▶ INFORMATION SHOWN:

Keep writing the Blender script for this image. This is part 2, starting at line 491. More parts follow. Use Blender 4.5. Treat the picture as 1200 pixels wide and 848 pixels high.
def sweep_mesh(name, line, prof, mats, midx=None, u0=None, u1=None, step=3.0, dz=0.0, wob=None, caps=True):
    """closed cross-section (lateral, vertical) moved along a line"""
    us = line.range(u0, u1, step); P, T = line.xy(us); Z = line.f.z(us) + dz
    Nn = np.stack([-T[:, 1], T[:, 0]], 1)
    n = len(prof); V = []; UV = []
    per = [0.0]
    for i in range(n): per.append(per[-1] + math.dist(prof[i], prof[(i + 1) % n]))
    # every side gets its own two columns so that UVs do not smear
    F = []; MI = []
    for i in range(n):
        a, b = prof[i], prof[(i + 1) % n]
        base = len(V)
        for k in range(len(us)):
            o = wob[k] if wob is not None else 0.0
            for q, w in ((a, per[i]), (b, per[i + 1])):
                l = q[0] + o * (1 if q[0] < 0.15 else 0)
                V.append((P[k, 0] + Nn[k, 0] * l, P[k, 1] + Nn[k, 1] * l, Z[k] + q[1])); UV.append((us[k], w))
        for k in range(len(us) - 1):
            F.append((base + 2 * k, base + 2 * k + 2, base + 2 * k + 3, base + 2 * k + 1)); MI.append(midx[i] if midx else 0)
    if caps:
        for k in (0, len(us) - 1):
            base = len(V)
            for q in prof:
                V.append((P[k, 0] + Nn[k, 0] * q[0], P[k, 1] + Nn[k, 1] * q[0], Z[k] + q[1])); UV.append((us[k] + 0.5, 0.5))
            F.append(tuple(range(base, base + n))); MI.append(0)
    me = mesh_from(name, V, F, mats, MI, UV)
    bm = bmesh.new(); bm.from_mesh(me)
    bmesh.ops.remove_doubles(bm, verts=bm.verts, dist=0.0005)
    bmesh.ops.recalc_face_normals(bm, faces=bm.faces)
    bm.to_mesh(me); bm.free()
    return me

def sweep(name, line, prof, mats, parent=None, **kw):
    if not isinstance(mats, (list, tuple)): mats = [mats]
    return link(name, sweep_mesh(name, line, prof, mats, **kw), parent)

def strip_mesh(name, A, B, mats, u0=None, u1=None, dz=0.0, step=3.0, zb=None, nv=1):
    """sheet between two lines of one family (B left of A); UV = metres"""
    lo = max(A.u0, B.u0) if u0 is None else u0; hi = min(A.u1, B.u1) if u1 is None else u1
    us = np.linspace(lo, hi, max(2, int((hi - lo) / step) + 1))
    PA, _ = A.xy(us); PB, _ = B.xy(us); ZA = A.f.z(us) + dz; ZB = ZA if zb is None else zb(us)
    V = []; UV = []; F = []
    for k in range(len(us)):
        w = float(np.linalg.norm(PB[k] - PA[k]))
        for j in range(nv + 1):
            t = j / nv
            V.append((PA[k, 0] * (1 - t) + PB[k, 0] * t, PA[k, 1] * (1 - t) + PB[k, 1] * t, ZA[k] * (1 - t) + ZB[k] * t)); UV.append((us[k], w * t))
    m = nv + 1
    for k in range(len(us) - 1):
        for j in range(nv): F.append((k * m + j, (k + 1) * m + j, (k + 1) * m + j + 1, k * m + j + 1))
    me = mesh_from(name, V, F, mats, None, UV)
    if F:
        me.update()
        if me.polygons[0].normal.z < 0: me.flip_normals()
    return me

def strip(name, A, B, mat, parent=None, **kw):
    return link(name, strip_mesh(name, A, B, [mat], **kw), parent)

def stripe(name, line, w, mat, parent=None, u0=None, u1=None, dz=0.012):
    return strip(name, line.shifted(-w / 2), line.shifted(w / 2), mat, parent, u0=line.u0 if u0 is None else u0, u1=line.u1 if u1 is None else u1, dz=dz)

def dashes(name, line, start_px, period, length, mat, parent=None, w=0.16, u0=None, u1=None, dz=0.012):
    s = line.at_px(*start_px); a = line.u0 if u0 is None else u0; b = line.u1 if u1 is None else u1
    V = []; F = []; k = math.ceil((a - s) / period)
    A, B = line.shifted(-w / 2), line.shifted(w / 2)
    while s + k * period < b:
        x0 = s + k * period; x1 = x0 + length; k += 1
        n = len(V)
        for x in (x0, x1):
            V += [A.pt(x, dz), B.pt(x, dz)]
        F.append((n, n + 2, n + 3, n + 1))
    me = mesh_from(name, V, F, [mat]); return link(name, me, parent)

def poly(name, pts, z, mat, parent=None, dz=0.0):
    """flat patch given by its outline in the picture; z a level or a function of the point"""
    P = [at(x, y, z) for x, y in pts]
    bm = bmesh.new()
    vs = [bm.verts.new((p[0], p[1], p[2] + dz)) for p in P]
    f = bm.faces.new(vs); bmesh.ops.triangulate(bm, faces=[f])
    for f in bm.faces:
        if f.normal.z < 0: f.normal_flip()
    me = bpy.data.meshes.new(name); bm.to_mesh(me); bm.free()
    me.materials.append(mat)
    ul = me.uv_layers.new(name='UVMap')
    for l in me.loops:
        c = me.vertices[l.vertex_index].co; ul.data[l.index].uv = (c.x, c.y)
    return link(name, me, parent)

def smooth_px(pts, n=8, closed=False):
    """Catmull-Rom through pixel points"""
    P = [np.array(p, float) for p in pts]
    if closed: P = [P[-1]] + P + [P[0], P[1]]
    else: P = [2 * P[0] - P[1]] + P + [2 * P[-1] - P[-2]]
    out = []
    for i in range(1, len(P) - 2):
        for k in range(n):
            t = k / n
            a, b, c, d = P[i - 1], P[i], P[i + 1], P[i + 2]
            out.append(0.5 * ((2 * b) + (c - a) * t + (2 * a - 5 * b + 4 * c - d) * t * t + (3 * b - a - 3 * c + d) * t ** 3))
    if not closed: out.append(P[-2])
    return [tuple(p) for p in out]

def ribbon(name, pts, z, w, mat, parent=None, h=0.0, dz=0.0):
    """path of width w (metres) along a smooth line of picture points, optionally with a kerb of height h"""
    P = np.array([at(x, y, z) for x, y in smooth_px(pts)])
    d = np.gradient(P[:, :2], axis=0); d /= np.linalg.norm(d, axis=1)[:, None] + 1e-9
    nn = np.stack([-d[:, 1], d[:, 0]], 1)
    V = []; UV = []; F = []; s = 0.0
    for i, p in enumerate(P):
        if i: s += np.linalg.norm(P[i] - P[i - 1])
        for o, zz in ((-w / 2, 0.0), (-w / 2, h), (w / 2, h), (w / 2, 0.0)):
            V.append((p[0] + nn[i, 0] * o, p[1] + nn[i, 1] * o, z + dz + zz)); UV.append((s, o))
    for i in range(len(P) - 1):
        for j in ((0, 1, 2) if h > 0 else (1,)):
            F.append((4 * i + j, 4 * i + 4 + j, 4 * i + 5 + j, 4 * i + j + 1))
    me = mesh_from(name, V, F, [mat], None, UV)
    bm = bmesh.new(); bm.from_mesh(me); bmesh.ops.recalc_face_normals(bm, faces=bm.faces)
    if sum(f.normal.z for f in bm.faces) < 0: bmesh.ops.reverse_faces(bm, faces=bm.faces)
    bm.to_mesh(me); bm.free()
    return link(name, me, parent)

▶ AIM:
Search the data for the string "picture" and copy each line where it appears.

▶ RESULT:
Keep writing the Blender script for this image. This is part 2, starting at line 491. More parts follow. Use Blender 4.5. Treat the picture as 1200 pixels wide and 848 pixels high.
    """flat patch given by its outline in the picture; z a level or a function of the point"""
    """path of width w (metres) along a smooth line of picture points, optionally with a kerb of height h"""